Hyperliquid has drawn sharp criticism after it began enforcing UK sanctions on crypto exchange HTX by blocking wallets that interacted, even indirectly, with the platform.
Sanctions Background
On May 26, 2026, UK authorities placed sanctions on Huobi Global SA, the parent company linked to HTX, alleging that the exchange facilitated more than $1.5 billion in illicit transfers through the A7 network to help Russia evade restrictions. The regulatory framework targets local digital‑asset service providers, known as VASPs, that operate within the United Kingdom.
Hyperliquid’s Enforcement Measures
Although Hyperliquid is incorporated in Singapore and has no formal ties to the UK, the platform started rejecting any address that had ever transacted with HTX‑related wallets after the sanction date, regardless of the number of intermediary hops. The crackdown also appears to extend to addresses linked to Bybit, suggesting a broader interpretation of the rule set.
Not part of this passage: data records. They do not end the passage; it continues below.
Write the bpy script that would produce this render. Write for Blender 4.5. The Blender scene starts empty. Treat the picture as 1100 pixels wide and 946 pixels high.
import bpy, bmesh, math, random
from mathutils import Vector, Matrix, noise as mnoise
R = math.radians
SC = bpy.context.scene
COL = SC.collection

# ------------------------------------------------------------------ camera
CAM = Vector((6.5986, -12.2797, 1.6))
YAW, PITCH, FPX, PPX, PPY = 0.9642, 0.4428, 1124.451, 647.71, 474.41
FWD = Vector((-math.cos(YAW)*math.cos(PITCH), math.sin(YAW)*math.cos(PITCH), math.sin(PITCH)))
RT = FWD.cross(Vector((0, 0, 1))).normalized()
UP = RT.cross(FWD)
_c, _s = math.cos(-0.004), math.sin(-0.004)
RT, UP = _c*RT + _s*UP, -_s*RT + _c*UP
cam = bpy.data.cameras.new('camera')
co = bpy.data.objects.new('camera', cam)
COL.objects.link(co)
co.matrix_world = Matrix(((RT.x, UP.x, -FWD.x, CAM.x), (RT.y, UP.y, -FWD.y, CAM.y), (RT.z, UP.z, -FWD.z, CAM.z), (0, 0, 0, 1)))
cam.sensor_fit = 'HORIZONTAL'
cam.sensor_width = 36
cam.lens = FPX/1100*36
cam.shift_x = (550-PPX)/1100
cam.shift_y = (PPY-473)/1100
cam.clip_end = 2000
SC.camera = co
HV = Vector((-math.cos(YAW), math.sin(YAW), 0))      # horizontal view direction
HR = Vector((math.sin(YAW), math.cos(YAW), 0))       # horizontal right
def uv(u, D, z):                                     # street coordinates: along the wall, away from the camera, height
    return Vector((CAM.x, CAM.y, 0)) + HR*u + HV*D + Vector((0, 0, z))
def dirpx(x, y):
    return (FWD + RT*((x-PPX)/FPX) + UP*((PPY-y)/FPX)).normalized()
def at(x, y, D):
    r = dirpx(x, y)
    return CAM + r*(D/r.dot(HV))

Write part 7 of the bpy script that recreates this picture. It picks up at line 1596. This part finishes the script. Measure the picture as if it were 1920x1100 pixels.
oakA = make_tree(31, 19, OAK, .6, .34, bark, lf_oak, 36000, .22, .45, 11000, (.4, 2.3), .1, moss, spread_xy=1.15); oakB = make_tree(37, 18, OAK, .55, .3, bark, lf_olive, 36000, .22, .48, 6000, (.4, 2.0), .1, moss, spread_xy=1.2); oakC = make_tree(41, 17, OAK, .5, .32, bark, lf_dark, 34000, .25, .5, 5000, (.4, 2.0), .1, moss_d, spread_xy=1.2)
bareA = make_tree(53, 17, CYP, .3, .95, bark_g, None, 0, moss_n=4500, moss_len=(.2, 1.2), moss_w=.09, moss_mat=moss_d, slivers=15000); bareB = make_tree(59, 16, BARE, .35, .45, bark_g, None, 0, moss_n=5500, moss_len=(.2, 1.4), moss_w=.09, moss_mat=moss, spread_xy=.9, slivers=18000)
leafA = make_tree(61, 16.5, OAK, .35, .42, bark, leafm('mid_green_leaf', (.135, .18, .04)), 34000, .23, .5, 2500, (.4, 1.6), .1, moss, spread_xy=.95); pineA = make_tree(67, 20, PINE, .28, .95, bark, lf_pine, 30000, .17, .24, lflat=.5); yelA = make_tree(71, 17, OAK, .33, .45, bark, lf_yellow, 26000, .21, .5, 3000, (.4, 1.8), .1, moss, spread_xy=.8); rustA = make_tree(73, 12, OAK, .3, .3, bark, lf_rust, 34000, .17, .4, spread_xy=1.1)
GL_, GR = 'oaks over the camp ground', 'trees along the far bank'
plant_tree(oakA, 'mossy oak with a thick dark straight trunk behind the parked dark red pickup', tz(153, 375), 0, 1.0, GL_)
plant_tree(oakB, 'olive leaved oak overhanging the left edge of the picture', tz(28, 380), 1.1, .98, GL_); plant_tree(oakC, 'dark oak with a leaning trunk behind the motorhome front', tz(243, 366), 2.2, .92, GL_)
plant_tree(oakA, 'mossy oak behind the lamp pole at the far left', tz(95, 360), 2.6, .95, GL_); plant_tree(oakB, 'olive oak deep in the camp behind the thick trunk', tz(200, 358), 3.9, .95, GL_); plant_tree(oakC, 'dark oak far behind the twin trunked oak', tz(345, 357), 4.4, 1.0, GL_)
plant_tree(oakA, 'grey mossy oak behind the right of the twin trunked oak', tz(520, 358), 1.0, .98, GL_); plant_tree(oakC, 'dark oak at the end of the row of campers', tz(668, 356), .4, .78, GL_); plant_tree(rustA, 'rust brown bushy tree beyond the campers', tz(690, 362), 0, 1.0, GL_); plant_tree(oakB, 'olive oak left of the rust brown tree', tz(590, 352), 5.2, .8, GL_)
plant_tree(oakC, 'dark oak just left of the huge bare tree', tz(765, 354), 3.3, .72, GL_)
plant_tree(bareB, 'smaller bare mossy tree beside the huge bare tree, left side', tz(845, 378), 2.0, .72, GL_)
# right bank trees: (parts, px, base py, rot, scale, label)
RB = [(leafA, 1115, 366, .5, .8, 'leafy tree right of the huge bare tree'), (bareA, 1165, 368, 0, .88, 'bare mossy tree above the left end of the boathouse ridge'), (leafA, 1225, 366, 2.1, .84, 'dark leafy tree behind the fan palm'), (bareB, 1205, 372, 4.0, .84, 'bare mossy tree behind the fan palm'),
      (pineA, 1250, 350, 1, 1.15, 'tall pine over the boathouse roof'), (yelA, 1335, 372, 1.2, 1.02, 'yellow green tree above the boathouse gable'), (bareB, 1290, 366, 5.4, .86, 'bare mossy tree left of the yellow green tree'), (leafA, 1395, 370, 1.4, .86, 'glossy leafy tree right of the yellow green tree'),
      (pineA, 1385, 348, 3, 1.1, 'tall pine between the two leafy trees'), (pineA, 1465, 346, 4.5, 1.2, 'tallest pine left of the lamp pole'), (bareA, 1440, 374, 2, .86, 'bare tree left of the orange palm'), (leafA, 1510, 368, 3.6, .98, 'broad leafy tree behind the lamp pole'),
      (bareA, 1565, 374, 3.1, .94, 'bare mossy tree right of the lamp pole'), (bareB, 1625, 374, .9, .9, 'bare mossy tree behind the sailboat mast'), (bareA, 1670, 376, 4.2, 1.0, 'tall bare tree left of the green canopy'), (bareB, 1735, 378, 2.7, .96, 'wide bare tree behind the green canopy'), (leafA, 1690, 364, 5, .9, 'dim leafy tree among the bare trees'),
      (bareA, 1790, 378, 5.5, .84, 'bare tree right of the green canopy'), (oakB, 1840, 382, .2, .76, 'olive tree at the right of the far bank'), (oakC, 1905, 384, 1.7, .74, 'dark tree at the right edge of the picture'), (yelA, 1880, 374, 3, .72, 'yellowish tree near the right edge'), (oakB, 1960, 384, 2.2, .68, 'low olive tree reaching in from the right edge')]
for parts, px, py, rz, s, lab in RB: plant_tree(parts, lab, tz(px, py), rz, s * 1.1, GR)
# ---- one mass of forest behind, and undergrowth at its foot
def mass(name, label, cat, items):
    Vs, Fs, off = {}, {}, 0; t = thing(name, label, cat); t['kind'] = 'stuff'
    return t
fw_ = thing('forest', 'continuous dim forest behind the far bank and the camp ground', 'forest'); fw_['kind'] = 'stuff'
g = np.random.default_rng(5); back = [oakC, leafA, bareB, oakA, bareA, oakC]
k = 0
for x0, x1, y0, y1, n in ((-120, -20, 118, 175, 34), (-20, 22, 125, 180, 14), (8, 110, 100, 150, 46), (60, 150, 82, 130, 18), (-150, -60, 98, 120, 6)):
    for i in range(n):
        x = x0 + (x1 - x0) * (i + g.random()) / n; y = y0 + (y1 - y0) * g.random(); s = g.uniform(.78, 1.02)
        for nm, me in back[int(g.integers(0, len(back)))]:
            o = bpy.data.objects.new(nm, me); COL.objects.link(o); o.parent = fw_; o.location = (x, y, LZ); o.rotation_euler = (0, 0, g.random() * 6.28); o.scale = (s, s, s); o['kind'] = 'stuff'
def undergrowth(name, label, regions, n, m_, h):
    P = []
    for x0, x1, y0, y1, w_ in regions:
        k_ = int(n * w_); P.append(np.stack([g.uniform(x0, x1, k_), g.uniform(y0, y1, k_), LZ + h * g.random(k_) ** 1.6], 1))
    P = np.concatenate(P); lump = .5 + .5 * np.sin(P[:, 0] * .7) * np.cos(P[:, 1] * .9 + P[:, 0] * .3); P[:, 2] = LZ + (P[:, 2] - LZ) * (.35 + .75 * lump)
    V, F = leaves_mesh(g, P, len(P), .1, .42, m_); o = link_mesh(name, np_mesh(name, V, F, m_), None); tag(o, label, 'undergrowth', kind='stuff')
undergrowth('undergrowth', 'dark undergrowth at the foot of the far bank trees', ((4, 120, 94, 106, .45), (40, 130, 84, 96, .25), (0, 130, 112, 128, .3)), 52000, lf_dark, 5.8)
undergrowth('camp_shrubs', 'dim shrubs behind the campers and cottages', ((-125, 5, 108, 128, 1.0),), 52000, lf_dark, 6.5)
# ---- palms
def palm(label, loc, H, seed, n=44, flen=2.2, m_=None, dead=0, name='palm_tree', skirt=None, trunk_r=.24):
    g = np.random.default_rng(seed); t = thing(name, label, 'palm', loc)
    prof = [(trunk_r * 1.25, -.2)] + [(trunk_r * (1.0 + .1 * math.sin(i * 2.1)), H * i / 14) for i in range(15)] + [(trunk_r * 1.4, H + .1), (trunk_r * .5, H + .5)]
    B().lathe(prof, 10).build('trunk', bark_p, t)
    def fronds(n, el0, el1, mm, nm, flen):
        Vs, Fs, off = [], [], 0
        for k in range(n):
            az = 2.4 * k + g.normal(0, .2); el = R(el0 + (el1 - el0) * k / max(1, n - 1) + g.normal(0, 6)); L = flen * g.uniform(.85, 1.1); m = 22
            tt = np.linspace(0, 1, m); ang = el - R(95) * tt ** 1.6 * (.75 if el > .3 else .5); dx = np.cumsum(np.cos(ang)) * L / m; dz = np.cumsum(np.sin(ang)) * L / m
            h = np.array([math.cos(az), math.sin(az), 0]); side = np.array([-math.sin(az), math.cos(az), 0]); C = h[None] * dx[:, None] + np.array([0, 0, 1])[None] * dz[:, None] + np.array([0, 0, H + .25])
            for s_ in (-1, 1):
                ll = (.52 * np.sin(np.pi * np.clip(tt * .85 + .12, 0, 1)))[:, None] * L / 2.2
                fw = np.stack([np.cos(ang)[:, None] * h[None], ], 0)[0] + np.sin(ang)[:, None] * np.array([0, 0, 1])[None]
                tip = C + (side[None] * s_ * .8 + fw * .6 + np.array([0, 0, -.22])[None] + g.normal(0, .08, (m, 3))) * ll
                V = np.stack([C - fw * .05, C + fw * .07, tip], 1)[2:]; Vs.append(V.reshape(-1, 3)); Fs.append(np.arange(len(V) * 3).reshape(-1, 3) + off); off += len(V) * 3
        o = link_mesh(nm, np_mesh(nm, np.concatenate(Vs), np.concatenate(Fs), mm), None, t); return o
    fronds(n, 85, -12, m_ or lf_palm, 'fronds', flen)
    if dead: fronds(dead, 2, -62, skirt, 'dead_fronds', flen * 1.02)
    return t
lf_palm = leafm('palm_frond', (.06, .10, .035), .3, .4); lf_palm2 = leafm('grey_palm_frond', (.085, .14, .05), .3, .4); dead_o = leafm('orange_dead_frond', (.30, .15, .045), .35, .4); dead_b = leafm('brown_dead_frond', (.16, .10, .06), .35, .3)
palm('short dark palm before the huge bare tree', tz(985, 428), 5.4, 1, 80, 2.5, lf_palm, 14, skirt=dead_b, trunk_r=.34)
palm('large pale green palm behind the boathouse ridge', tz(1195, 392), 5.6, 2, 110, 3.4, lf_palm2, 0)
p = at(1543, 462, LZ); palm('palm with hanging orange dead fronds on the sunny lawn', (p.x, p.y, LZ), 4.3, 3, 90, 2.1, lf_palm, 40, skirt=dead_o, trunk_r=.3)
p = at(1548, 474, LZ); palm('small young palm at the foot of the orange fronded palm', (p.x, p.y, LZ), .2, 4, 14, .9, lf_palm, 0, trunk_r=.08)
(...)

Impact on Investors and the Crypto Market
Critics argue that Hyperliquid exceeded the legal scope by barring users whose only connection to HTX involved a single loan or a brief token swap, without offering a transparent appeals process. The abrupt restrictions have unsettled investors who rely on seamless cross‑exchange activity, potentially dampening confidence in the platform and prompting market observers to monitor further regulatory fallout.